La crisi che pressa da un lato, la lentezza della pubblica amministrazione dall’altro.
Al centro un’azienda che aveva chiesto “aiuto” allo Stato e che oggi vede acuite le difficoltà per via delle inefficienze causate da chi invece dovrebbe tutelare e sostenere gli imprenditori alle prese con la congiuntura economica.
I fatti. Ad agosto 2017 l’azienda decide di fare ricorso al Fondo di integrazione salariale (cosiddetto Fis, una sorta di cassa integrazione ‘moderna’) per la durata di 13 settimane, con termine a fine novembre del medesimo anno. Per tale ragione trasmette all’Inps di Isernia la documentazione necessaria, tra cui una relazione tecnica dettagliata (come d’altronde previsto dalla legge) e l’accordo sindacale intervenuto tra le parti.
Va detto, in via preliminare, che l’azienda, nonostante le difficoltà, in fase di contrattazione sindacale concede ai dipendenti l’anticipazione del Fis. Per intenderci, il dipendente non ha avuto la benché minima percezione della crisi, perché lo stipendio è arrivato puntuale e per intero.
Fra gli adempimenti previsti, la trasmissione per via telematica di alcuni dati. Operazione consentita solo mediante un “modello” predisposto dallo stesso istituto (quindi non modificabile), da compilare in ogni “campo” secondo le istruzioni fornite. In tale contesto, spiegano dall’azienda, veniva richiesto l’inserimento del numero di ore settimanali e non quello complessivo oggetto dell’integrazione salariale.
L’Inps, dopo tre mesi dall’inserimento della domanda, fa sapere che la stessa è sì stata accolta, ma solo parzialmente (per circa il 10% del valore complessivo richiesto).
L’azienda, già in apprensione e alle prese con i molteplici adempimenti quotidiani, si attiva immediatamente per capire cosa è accaduto: telefonate, fax, raccomandate, pec, interlocuzioni.

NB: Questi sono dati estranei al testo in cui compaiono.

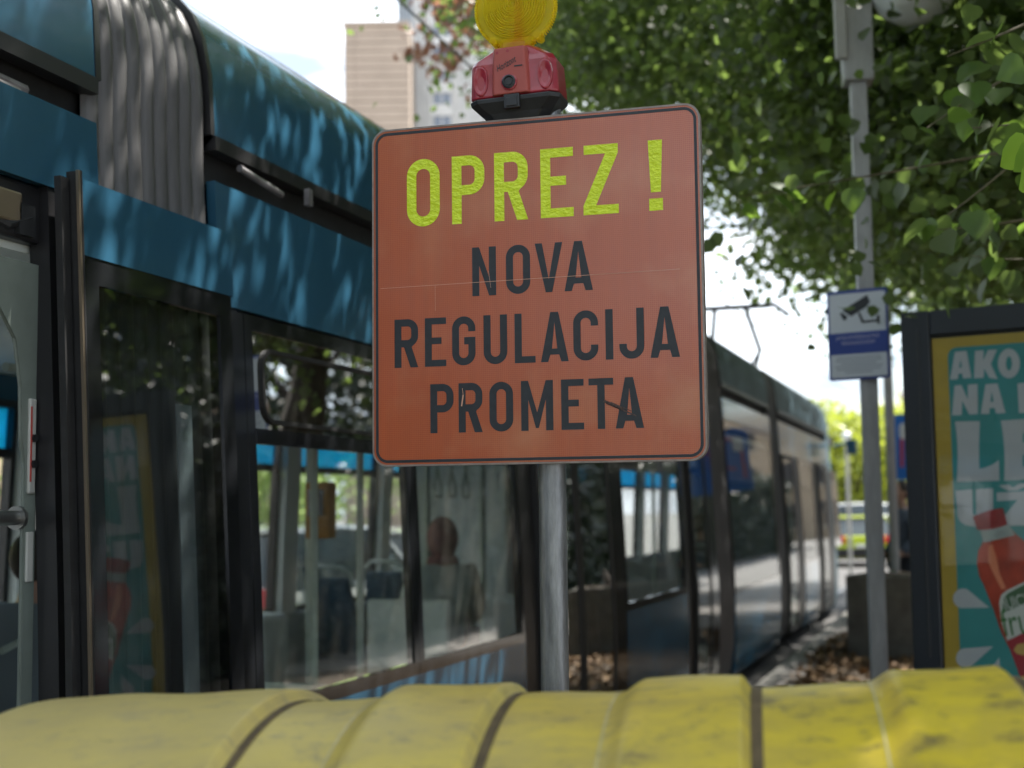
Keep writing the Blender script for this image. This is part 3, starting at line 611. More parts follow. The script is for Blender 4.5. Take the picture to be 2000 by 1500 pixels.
for y in (4.3, 5.0, 6.0, 9.3): MB().tube([(-.28, y, 1.9), (-.30, y, 2.05), (-.28, y, 2.2)], .012, 6).build('grab_handle', 'rail_pale', tram, smooth=40)
MB().tube([(-.75, 4.1, .86), (-.75, 4.1, 1.18), (-.75, 4.2, 1.24), (-.75, 4.7, 1.24), (-.75, 4.8, 1.18), (-.75, 4.8, .86)], .014, 8).build('guard_rail', 'rail_pale', tram, smooth=40)
# pantograph on the roof
mb = MB(); C0 = Vector((-1.15, 20.0, 3.38))
mb.box((-1.5, 19.4, 3.40), (-.8, 20.5, 3.46))
for sx in (-.28, .28):
    mb.tube([C0 + Vector((sx, -.4, .08)), C0 + Vector((sx * 1.3, .5, .55)), C0 + Vector((sx * .8, 0.1, 1.15))], .035, 8)
    mb.tube([C0 + Vector((sx, .4, .08)), C0 + Vector((sx * 1.3, .5, .55))], .018, 8)
mb.tube([C0 + Vector((-.85, .1, 1.0)), C0 + Vector((-.65, .1, 1.17)), C0 + Vector((.65, .1, 1.17)), C0 + Vector((.85, .1, 1.0))], .035, 8)
mb.tube([C0 + Vector((-.55, .3, 1.17)), C0 + Vector((.55, .3, 1.17))], .018, 8)
mb.build('pantograph', 'dark_steel', tram, smooth=40)

# ================================================================== WARNING SIGN
sc_ = Vector((-.9017, 2.8573, 2.0862)); SW, SH = .75, .767
Msign = Matrix.Translation(sc_) @ Matrix.Rotation(.0475, 4, 'Z') @ Matrix.Rotation(.0028, 4, 'Y') @ Matrix.Rotation(.004, 4, 'X') @ Matrix.Translation((-SW / 2, 0, -SH / 2))
sign = thing('warning_sign', 'square orange warning sign with yellow OPREZ and black lettering on a grey pole', 'sign', Msign)
I4 = Matrix.Identity(4)
o = flat('backing_plate', [rrect(0, 0, SW, SH, .035)], 'sign_edge', sign, I4, thick=.006, y=.0035)
flat('sign_face', [rrect(.003, .003, SW - .003, SH - .003, .033)], 'sign_orange', sign, I4, thick=.001, y=0)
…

L’inghippo, a quanto pare (non si è mai avuto conferma), è nei dati trasmessi per via telematica. Ovvero, l’istituto ha probabilmente considerato le ore di una settimana anziché quelle complessive per le quali si chiedeva il beneficio.
Arriviamo, nel frattempo, a metà dicembre dell’anno scorso. I legali dell’impresa chiedono all’Inps di rivedere in autotutela il provvedimento emesso e di riconoscere il totale del monte ore. Con la stessa nota chiedono pure quali le possibili soluzioni (integrare la domanda di agosto, reiterarla ex novo), onde evitare la soppressione dei posti di lavoro.
L’Inps di Isernia trasmette l’istanza alla direzione generale di Roma e chiede lumi sul da farsi.
Dopo oltre due mesi, siamo a fine febbraio, Roma scrive a Isernia e “autorizza” la rettifica, indicando anche come procedere. E qui viene il bello. Perché la procedura indicata non è da Isernia eseguibile, poiché non ancora operativa nel proprio sistema informatico. Davvero, non è uno scherzo di carnevale.
L’azienda sta sollecitando quasi quotidianamente, ma, banalizzando, è come se un grafico dovesse realizzare un manifesto elettorale utilizzando il Photoshop senza avere lo stesso programma installato sul pc: impossibile!
Cosa si fa? Si aspetta. Non ci sono alternative. L’azienda (cornuta e mazziata, perché ha pure anticipato i compensi ai lavoratori) licenzia? Lo Stato, perché l’Inps nel caso di specie rappresenta lo Stato, pare voler rispondere: pazienza…
Vengano, signori. Vengano. Berlusconi, Di Maio, Salvini. Meloni, Gentiloni. Altro che Ohio. Siamo in una repubblica Sudafricana. Con il dovuto rispetto per il Sud Africa.
E le aziende muoiono nell’indifferenza totale.